Hi, I was wondering if it’s possible to have an object that would act like a drop indicator for the player, an indicator that wouldn’t show up if the player isn’t going to fall on a ground (like bottomless pit), it would only show up if the player is on the floor or is going to land on one, and no matter how high the player jumps it would remain in the ground, and if the player is moving, it moves horizontally with him, like in this image:
I think Raycast could be your solution for this but I never messed with it properly so I can’t suggest a proper solution right now. Check out some of the tutorials and examples regarding raycast, they should help.
UPDATE: So I looked back at the examples above, particularly the raycast debug view, at first I just took a look and tried to recreate it on my own, but that didn’t work, I couldn’t even get the raycast to visualize, but on the second try, I had an idea to just edit the raycast example, and it was successful, here’s the result:
Although there’s one last issue preventing it from being ideal, so in the game crates break and if the player breaks a crate (it acts like a platform too) the drop indicator doesn’t change its location until the player lands on another platform, now that’s for the crates, if player jumps from Platform 1 to Platform 2, the drop indicator doesn’t leave Platform 1 UNTIL player lands on Platform 2, here’s a video of it:
Best solution for this is probably hide the drop indicator whenever these happen, but I tried to make an inverted condition to hide it and now it’s always hidden, even if the original condition has “show object” in it, any help?
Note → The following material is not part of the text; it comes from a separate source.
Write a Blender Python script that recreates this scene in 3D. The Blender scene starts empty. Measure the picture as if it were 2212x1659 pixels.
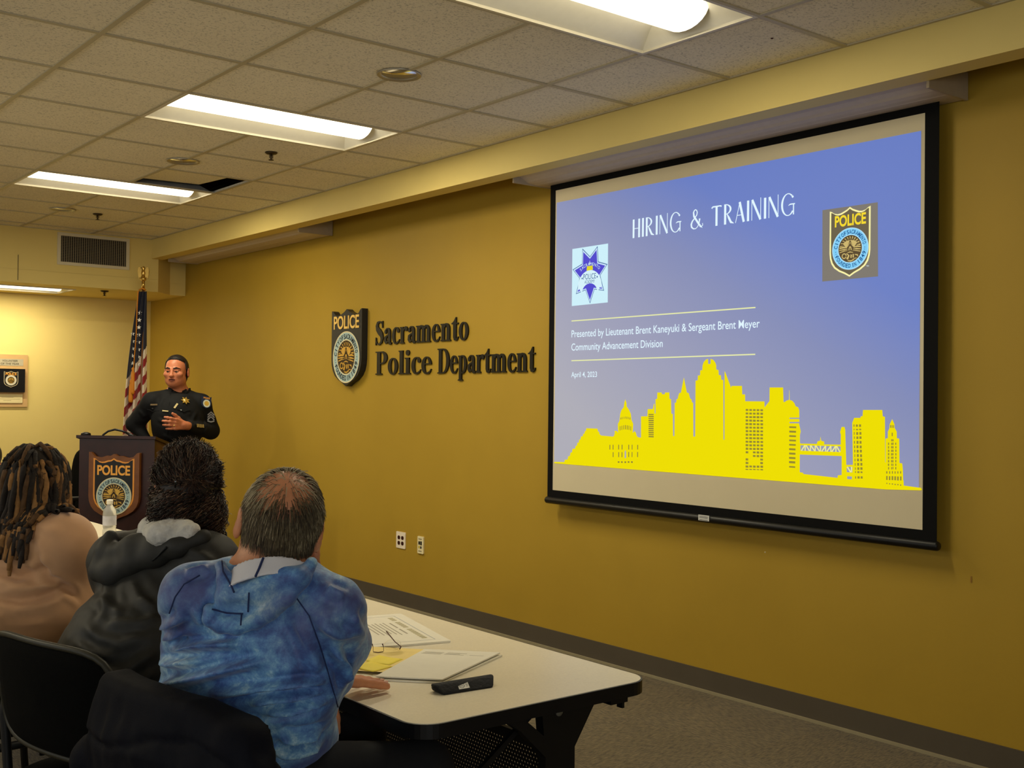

This is the only event for it btw, turned out to be simpler than I thought
I played around a bit. This would change the opacity and the X scale of the shadow based on the distance from the bottom of the player and the nearest object. The clamp range and ratio can be adjusted.
I tried the first one, now it works as intended, I tried the second but I couldn’t really get the change opacity and scale stuff to work, it doesn’t accept the “Y-Player” part, but that’s okay, the first method is good enough for what I wanted to do, thanks a lot!
Player is the name of the object that I used. Y is the variable I used in the ray cast. I capitalized my X and Y mostly because I’m on my phone and it automatically capitalized it.
It’s your project and the choices are all yours. Be good.